I Am Divine is a documentary directed by Jeffrey Schwarz about Divine, AKA Harris Glenn Milstead, the drag queen star of such John Waters classics as Pink Flamigos and Female Trouble. Divine is known primarily for A) her outrageous face make-up B) her psychotic and deranged screen persona C) eating dog shit at the end of Pink Flamingos and D) dying early of a massive heart attack. I Am Divine shows all of that, but is also a revealing portrait of a complex and highly flawed individual.

I Am Divine premiered back in March at South by Southwest. I watched the film on the sophomore night of Oklahoma City’s deadCENTER film festival.

I can’t imagine that this is the first documentary chronicling the times of the larger-than-life queer icon. If it is, it is certainly long overdue given Divine’s death in 1988. Thusly, I Am Devine’s measure of success is in how much more it can show the audience about Divine than a Wikipedia page.

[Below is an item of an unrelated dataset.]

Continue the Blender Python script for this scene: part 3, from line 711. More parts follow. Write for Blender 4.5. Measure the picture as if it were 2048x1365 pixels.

The film proves to be thorough and definitive in the shear range of interviewees from Divine’s life. Of course there’s John Waters, and the various actors Divine worked with along with the obligatory experts on queer and drag culture. But I Am Divine also features testimony from Divine’s estranged mother, and his boyhood friends. This aspect of the film proves the most pathotic and memorable. Surprising in a documentary which features an entire section on the eating of dog feces. 

I Am Divine is an intimate, human portrayal of the man behind the outrageously painted face. It’s not a film that is on the cutting edge of the documentary form. I Am Devine likely wont make huge waves in the documentary world because it’s a model documentary. It hits every beat such a film is supposed to, right down to the quirkily-animated transitions.

No, I Am Divine won’t shake the documentary film world, however, it is a human and passionate portrayal of a flawed — and fascinating — individual. It is, perhaps the ultimate homage to the venerable cult hero, who is still beloved by many, not for her outrageous screen antics or shit eating, but because the very persona of Divine was the ultimate representation of unrestrained freedom.